→ **Short exercise**:
Transcribe the material exactly. Images do not belong in the copy.

→ **Dataset section**:

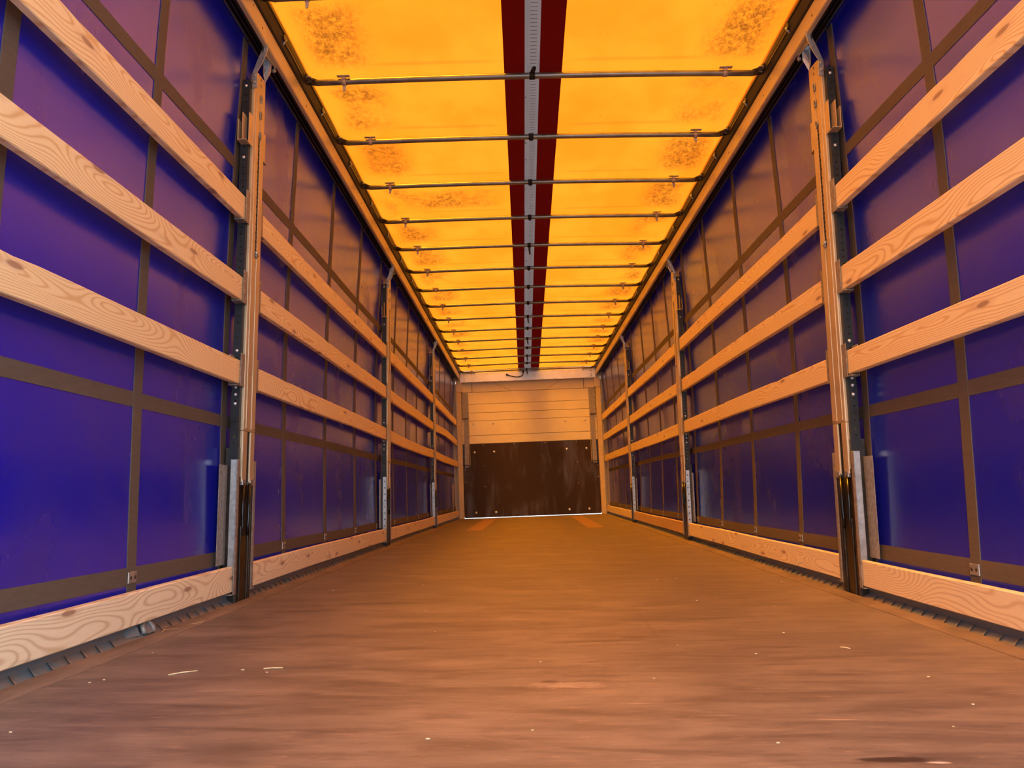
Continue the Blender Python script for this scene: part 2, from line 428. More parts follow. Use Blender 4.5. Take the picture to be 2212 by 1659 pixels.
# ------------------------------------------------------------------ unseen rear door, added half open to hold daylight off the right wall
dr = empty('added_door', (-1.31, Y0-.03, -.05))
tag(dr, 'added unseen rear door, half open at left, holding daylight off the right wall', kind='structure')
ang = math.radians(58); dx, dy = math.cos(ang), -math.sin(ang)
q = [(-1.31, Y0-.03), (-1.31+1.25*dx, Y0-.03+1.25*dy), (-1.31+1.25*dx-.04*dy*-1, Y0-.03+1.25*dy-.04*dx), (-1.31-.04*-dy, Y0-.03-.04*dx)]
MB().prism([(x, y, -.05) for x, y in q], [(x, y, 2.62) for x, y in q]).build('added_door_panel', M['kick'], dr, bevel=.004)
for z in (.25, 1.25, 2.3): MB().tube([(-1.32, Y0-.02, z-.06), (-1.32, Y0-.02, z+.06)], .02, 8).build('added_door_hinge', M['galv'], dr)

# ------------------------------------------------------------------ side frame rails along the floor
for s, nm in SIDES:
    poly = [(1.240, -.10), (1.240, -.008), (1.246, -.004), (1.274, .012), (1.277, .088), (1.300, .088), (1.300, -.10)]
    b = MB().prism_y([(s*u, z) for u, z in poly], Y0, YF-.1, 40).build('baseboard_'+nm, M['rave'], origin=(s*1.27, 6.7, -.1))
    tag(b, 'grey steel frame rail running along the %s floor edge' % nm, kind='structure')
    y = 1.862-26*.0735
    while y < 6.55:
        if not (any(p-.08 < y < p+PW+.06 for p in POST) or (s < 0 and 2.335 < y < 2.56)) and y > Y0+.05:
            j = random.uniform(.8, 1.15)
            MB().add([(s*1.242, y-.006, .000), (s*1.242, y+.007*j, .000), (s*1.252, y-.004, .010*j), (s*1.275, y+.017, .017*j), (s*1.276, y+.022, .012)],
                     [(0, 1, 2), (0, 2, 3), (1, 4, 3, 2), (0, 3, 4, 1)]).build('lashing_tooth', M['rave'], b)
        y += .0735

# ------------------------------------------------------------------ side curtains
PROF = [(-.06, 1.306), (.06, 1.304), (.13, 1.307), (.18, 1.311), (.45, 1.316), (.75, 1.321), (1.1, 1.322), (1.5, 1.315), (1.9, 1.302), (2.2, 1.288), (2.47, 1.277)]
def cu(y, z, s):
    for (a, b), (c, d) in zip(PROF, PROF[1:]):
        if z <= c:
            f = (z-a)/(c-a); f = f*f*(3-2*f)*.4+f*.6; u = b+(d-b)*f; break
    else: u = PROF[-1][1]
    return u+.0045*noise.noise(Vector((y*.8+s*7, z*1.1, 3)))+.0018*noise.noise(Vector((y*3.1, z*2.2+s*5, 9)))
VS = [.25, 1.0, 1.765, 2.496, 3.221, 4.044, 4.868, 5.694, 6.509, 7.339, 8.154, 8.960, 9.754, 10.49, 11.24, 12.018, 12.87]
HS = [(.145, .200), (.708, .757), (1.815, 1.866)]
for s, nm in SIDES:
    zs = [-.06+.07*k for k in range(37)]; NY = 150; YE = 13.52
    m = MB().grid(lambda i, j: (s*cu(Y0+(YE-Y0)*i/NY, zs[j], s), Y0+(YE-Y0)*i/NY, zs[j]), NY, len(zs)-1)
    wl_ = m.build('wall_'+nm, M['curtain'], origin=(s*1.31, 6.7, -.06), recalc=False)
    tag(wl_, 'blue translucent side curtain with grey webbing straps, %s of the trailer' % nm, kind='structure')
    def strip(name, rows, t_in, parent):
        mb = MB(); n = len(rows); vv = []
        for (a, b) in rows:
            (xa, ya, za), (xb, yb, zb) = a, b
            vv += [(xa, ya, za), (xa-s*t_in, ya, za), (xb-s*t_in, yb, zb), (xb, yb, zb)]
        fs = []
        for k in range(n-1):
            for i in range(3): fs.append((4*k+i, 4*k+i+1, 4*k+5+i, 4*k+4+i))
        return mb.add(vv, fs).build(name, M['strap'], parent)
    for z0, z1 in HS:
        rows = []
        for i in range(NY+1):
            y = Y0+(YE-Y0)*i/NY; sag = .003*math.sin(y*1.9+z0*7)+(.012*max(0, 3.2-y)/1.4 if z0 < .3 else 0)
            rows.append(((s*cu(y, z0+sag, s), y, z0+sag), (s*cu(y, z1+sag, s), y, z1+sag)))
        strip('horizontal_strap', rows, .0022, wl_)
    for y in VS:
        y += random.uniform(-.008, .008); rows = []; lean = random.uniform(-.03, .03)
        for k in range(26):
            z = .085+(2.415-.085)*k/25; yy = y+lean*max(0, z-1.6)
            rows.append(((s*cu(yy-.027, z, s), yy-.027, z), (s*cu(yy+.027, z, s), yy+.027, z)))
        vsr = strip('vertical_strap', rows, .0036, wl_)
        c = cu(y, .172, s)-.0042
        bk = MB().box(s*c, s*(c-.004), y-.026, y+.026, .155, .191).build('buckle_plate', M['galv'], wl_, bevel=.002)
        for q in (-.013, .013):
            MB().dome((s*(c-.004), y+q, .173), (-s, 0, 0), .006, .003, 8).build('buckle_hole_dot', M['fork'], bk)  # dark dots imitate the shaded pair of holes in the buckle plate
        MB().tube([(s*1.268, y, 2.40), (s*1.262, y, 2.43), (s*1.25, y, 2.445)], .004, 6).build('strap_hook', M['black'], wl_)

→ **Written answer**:
Continue the Blender Python script for this scene: part 2, from line 428. More parts follow. Use Blender 4.5. Take the picture to be 2212 by 1659 pixels.
# ------------------------------------------------------------------ unseen rear door, added half open to hold daylight off the right wall
dr = empty('added_door', (-1.31, Y0-.03, -.05))
tag(dr, 'added unseen rear door, half open at left, holding daylight off the right wall', kind='structure')
ang = math.radians(58); dx, dy = math.cos(ang), -math.sin(ang)
q = [(-1.31, Y0-.03), (-1.31+1.25*dx, Y0-.03+1.25*dy), (-1.31+1.25*dx-.04*dy*-1, Y0-.03+1.25*dy-.04*dx), (-1.31-.04*-dy, Y0-.03-.04*dx)]
MB().prism([(x, y, -.05) for x, y in q], [(x, y, 2.62) for x, y in q]).build('added_door_panel', M['kick'], dr, bevel=.004)
for z in (.25, 1.25, 2.3): MB().tube([(-1.32, Y0-.02, z-.06), (-1.32, Y0-.02, z+.06)], .02, 8).build('added_door_hinge', M['galv'], dr)

# ------------------------------------------------------------------ side frame rails along the floor
for s, nm in SIDES:
    poly = [(1.240, -.10), (1.240, -.008), (1.246, -.004), (1.274, .012), (1.277, .088), (1.300, .088), (1.300, -.10)]
    b = MB().prism_y([(s*u, z) for u, z in poly], Y0, YF-.1, 40).build('baseboard_'+nm, M['rave'], origin=(s*1.27, 6.7, -.1))
    tag(b, 'grey steel frame rail running along the %s floor edge' % nm, kind='structure')
    y = 1.862-26*.0735
    while y < 6.55:
        if not (any(p-.08 < y < p+PW+.06 for p in POST) or (s < 0 and 2.335 < y < 2.56)) and y > Y0+.05:
            j = random.uniform(.8, 1.15)
            MB().add([(s*1.242, y-.006, .000), (s*1.242, y+.007*j, .000), (s*1.252, y-.004, .010*j), (s*1.275, y+.017, .017*j), (s*1.276, y+.022, .012)],
                     [(0, 1, 2), (0, 2, 3), (1, 4, 3, 2), (0, 3, 4, 1)]).build('lashing_tooth', M['rave'], b)
        y += .0735

# ------------------------------------------------------------------ side curtains
PROF = [(-.06, 1.306), (.06, 1.304), (.13, 1.307), (.18, 1.311), (.45, 1.316), (.75, 1.321), (1.1, 1.322), (1.5, 1.315), (1.9, 1.302), (2.2, 1.288), (2.47, 1.277)]
def cu(y, z, s):
    for (a, b), (c, d) in zip(PROF, PROF[1:]):
        if z <= c:
            f = (z-a)/(c-a); f = f*f*(3-2*f)*.4+f*.6; u = b+(d-b)*f; break
    else: u = PROF[-1][1]
    return u+.0045*noise.noise(Vector((y*.8+s*7, z*1.1, 3)))+.0018*noise.noise(Vector((y*3.1, z*2.2+s*5, 9)))
VS = [.25, 1.0, 1.765, 2.496, 3.221, 4.044, 4.868, 5.694, 6.509, 7.339, 8.154, 8.960, 9.754, 10.49, 11.24, 12.018, 12.87]
HS = [(.145, .200), (.708, .757), (1.815, 1.866)]
for s, nm in SIDES:
    zs = [-.06+.07*k for k in range(37)]; NY = 150; YE = 13.52
    m = MB().grid(lambda i, j: (s*cu(Y0+(YE-Y0)*i/NY, zs[j], s), Y0+(YE-Y0)*i/NY, zs[j]), NY, len(zs)-1)
    wl_ = m.build('wall_'+nm, M['curtain'], origin=(s*1.31, 6.7, -.06), recalc=False)
    tag(wl_, 'blue translucent side curtain with grey webbing straps, %s of the trailer' % nm, kind='structure')
    def strip(name, rows, t_in, parent):
        mb = MB(); n = len(rows); vv = []
        for (a, b) in rows:
            (xa, ya, za), (xb, yb, zb) = a, b
            vv += [(xa, ya, za), (xa-s*t_in, ya, za), (xb-s*t_in, yb, zb), (xb, yb, zb)]
        fs = []
        for k in range(n-1):
            for i in range(3): fs.append((4*k+i, 4*k+i+1, 4*k+5+i, 4*k+4+i))
        return mb.add(vv, fs).build(name, M['strap'], parent)
    for z0, z1 in HS:
        rows = []
        for i in range(NY+1):
            y = Y0+(YE-Y0)*i/NY; sag = .003*math.sin(y*1.9+z0*7)+(.012*max(0, 3.2-y)/1.4 if z0 < .3 else 0)
            rows.append(((s*cu(y, z0+sag, s), y, z0+sag), (s*cu(y, z1+sag, s), y, z1+sag)))
        strip('horizontal_strap', rows, .0022, wl_)
    for y in VS:
        y += random.uniform(-.008, .008); rows = []; lean = random.uniform(-.03, .03)
        for k in range(26):
            z = .085+(2.415-.085)*k/25; yy = y+lean*max(0, z-1.6)
            rows.append(((s*cu(yy-.027, z, s), yy-.027, z), (s*cu(yy+.027, z, s), yy+.027, z)))
        vsr = strip('vertical_strap', rows, .0036, wl_)
        c = cu(y, .172, s)-.0042
        bk = MB().box(s*c, s*(c-.004), y-.026, y+.026, .155, .191).build('buckle_plate', M['galv'], wl_, bevel=.002)
        for q in (-.013, .013):
            MB().dome((s*(c-.004), y+q, .173), (-s, 0, 0), .006, .003, 8).build('buckle_hole_dot', M['fork'], bk)  # dark dots imitate the shaded pair of holes in the buckle plate
        MB().tube([(s*1.268, y, 2.40), (s*1.262, y, 2.43), (s*1.25, y, 2.445)], .004, 6).build('strap_hook', M['black'], wl_)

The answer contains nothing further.